Three council candidates appear on the ad: Opanyi Nasiali, who got slammed by an uninformed dowager in a recent Courier who said he was against Johnson's Pasture; 180 degrees incorrect--Sam Pedroza, who made sure he was on the steering committee but didn't actually do much as we hear it, and Michael Keenan. Notable by their absence are current candidates Robin Haulman and Joe (my middle name is "Sustainability") Lyons. What's that all about? How can you say you campaigned "vigorously" for the measure and your name's not even on the list?
Now Claremont has a history of council candidates making statements that are fibs, tall tales, whoppers, misstatements, prevarications, lies, damned lies, etc., etc., usw., --and excuse us for being all judgmental, but those shadings of the truth seem to come from the Claremont 400 side. The most recent notable example being God's Gift to Claremont Bridget Healy who was caught two years ago lying about her involvement or non-involvement in the acquisition of the Wilderness Park. In that case, the unplanned and unforeseen existence of a deposition was her undoing.
Why do these people, such as Robin Haulman and Bridget Healy, have the urge to take credit for something they have nothing whatsoever to do with? Maybe Haulman, as Healy before her, thought no one would notice. But as we've said before, character is something you have when no one is looking. And statements like this show an astounding lack of character.
If you want to know the truth, Robin Haulman didn't even vote in the November 7, 2006 election where Johnson's Pasture Measure S was decided. We had to go to our political sources in County government to figure that out, and it's a little hard to show in a compact graphic, but it is a fact. You could look it up. Moreover, her voting record in City elections is only recent and is very spotty in school board elections over the past decade. She appears to have first registered to vote in Claremont in February 2003.
Her participation in statewide elections is equally checkered. She voted in the 2004 gubernatorial recall, and the primary and general in 2004, but took a pass on the two primaries in 2008 and the special ballot measure election in May 2009--as well as having passed on the November 2006 general election. She voted absentee in the June 2006 primary election, just before the property owner ballot for the ill-starred "Parks and Pasture" assessment district. Which made us wonder, did she cast a property owner ballot in that election? Claremont election wonks will remember that four years ago vanity candidate Mike Maglio claimed to have voted for the assessment district until confronted with a copy of his ballot indicating a NO vote. [note: Nothing illegal here. Assessment District property owner ballots are not elections under State law; they are not secret; the filled-out and signed ballots are subject to public disclosure.]
Asking around elsewhere, we found out that she did not participate in the property owners ballot for the "Parks and Pasture" Assessment District. There was no ballot cast, YES or NO, for her home at the time in Claraboya. Now, you'd think that someone who purports to "firmly believe that we have narrow windows of opportunity to own our hillsides and open spaces" might also have AT LEAST VOTED in this campaign, and maybe even attached her name to the Parks and Pasture supporter list. Nope. Since she voted absentee just before the 45-day balloting period that ended July 25, 2006, maybe she was out of town, in Europe or some exotic locale, missing in action, for the assessment district.
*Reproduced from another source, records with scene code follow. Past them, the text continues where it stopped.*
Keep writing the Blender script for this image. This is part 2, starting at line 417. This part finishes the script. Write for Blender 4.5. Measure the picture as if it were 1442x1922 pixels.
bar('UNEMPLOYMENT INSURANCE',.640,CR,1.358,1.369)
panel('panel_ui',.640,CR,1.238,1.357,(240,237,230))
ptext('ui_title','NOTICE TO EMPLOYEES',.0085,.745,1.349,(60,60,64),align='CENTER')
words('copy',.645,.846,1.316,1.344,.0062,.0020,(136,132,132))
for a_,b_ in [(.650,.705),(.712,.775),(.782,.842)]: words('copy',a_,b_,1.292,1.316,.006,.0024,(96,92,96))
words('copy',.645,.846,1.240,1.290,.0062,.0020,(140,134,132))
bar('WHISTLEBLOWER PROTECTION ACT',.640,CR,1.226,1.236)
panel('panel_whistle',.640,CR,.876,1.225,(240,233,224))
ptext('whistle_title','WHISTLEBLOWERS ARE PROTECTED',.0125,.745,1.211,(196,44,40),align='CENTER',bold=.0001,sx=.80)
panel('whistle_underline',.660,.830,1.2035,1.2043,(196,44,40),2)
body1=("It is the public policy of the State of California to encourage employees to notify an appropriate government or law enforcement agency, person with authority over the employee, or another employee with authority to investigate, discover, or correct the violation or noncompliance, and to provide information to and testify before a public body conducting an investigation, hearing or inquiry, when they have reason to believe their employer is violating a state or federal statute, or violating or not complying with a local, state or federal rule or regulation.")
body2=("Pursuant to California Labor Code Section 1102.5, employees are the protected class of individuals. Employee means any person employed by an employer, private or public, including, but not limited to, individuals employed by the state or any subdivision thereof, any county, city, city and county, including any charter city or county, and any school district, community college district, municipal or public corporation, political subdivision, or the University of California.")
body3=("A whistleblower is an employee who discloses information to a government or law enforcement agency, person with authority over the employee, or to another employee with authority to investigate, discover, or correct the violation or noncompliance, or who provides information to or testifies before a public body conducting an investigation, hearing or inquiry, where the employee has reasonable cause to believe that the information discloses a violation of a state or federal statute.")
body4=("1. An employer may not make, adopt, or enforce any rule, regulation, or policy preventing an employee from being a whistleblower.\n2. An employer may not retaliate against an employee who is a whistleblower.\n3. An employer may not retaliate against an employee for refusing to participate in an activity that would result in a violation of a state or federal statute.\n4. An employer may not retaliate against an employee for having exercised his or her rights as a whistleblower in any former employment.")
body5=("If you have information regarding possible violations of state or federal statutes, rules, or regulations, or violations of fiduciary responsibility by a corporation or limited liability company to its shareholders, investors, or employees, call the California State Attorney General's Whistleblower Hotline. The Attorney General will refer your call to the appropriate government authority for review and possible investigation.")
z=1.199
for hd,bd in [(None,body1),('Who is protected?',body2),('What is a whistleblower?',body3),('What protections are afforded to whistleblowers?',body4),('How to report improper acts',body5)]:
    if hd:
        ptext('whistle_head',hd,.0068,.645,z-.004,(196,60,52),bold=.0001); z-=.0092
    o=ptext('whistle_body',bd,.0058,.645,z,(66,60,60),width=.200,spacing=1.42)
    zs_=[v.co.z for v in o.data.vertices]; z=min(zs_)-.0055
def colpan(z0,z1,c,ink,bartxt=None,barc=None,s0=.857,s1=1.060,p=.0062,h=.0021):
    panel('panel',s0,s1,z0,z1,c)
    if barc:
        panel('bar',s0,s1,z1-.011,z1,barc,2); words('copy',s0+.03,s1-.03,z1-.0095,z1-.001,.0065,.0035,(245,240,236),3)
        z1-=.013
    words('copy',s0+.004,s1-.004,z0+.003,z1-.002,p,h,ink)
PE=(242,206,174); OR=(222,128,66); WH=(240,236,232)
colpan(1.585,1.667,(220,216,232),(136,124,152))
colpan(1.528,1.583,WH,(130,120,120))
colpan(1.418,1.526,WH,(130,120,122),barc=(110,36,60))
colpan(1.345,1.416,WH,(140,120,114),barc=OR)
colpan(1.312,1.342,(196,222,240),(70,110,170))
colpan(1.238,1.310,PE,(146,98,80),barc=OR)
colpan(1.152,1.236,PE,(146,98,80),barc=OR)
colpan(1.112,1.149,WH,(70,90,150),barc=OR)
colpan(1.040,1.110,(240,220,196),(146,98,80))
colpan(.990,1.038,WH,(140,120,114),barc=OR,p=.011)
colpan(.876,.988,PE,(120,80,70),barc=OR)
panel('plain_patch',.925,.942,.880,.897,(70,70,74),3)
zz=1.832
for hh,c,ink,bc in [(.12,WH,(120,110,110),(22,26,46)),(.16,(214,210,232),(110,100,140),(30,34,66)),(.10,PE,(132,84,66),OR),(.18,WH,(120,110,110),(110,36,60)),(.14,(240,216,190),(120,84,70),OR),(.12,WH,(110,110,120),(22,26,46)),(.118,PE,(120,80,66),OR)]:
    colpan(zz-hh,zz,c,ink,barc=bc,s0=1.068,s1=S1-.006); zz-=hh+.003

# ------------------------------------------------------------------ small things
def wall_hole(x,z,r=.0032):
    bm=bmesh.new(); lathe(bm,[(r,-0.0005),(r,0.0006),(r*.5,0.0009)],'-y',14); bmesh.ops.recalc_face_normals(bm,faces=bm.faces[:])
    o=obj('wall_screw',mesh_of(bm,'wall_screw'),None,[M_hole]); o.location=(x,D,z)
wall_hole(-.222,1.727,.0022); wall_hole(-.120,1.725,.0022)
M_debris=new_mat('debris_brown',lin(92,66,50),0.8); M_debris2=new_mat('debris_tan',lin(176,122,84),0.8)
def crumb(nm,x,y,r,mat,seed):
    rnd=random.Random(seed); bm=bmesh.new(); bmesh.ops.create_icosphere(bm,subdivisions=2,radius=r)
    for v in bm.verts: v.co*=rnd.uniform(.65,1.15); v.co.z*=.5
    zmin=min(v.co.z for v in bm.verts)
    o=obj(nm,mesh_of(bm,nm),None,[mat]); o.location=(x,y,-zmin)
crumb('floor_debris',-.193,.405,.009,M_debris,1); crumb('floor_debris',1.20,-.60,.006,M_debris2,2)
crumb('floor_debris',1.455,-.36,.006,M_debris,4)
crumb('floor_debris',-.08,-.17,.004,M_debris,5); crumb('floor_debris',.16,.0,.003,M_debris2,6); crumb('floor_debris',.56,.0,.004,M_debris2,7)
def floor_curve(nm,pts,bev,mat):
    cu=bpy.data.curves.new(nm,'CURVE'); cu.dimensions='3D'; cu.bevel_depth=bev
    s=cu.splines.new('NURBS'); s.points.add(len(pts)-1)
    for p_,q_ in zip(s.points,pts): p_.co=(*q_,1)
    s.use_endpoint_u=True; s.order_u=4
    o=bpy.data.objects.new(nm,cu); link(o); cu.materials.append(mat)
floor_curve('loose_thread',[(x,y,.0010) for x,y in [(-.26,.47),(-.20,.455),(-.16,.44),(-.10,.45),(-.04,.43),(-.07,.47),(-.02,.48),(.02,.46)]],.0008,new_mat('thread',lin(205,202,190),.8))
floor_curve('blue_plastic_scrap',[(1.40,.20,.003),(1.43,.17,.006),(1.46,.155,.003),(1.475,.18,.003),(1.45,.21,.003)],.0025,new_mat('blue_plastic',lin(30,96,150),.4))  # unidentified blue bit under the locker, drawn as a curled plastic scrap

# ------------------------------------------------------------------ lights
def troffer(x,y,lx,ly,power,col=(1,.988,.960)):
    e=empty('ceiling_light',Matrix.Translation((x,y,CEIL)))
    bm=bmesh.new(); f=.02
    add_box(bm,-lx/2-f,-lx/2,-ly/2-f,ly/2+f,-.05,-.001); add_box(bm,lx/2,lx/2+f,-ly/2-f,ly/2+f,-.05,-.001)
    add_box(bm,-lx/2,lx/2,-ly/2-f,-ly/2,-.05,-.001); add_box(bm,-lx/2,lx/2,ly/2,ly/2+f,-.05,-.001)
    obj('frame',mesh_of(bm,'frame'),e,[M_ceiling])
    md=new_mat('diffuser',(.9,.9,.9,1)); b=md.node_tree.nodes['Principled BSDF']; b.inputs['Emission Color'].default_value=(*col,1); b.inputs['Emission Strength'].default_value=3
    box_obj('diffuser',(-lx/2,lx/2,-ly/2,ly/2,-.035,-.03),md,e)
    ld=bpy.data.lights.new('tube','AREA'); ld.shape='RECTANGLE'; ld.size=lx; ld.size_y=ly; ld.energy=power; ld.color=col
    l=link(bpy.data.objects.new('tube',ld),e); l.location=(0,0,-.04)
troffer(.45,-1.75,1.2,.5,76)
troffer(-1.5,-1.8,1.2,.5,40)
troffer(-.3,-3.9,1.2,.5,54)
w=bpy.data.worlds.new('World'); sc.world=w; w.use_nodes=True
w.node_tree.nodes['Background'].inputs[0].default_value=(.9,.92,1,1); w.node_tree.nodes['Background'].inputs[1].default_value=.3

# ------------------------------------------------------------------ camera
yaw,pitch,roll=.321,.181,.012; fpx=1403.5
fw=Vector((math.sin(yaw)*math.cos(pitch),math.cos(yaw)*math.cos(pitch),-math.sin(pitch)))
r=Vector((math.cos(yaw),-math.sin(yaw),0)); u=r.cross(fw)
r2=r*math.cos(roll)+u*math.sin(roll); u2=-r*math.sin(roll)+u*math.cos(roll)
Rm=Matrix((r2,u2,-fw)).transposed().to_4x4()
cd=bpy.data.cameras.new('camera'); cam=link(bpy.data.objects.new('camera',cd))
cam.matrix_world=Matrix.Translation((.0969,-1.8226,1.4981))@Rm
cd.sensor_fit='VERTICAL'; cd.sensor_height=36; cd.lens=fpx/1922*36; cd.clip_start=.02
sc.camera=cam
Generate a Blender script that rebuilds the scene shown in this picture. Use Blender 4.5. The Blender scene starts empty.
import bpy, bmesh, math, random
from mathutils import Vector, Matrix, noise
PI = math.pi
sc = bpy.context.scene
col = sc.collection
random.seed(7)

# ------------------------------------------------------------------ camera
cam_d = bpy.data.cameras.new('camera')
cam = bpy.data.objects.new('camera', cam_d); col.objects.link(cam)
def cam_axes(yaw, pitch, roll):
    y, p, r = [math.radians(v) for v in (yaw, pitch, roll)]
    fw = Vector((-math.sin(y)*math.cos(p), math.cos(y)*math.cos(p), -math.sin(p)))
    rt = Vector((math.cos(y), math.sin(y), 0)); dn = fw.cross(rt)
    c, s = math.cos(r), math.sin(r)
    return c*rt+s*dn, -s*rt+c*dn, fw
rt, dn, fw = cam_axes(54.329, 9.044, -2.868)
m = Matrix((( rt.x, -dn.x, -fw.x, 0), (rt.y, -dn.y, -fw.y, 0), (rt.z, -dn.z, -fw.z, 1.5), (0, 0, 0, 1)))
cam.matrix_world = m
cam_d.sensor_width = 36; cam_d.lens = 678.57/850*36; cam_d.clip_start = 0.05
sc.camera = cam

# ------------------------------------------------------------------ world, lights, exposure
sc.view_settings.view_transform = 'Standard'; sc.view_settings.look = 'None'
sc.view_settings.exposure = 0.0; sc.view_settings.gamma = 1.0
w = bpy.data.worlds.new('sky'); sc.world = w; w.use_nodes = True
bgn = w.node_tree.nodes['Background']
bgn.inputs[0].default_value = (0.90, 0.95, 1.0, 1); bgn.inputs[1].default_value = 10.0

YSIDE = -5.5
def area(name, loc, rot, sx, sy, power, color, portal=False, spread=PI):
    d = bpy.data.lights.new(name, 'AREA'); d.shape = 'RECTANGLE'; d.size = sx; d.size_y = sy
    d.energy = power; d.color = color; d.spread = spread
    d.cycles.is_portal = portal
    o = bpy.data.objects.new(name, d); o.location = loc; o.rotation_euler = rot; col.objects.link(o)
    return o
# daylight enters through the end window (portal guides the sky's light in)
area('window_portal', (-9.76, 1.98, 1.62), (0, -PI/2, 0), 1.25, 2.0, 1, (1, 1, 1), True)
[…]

We are thinking Robin Haulman's Jiminy Cricket must be having a coronary--or whatever it is that crickets have. Here you have an ostensibly credible city council candidate conveniently misstating her involvement in an issue and measure that took most of 2006 in Claremont, where the method of financing divided the town and took months and two tries to get right. Maybe she ought to get out her granny glasses--or as her campaign literature would state it, her "glamma" glasses) and read a little more carefully from her briefing book or iPad. Or maybe she, like Mr. Dooley's Supreme Court, "follows th' election returns", and wants to be on the right side of the 70 percent plurality of Claremont voters who approved Measure S.
Sorry Robin, they did it without your help.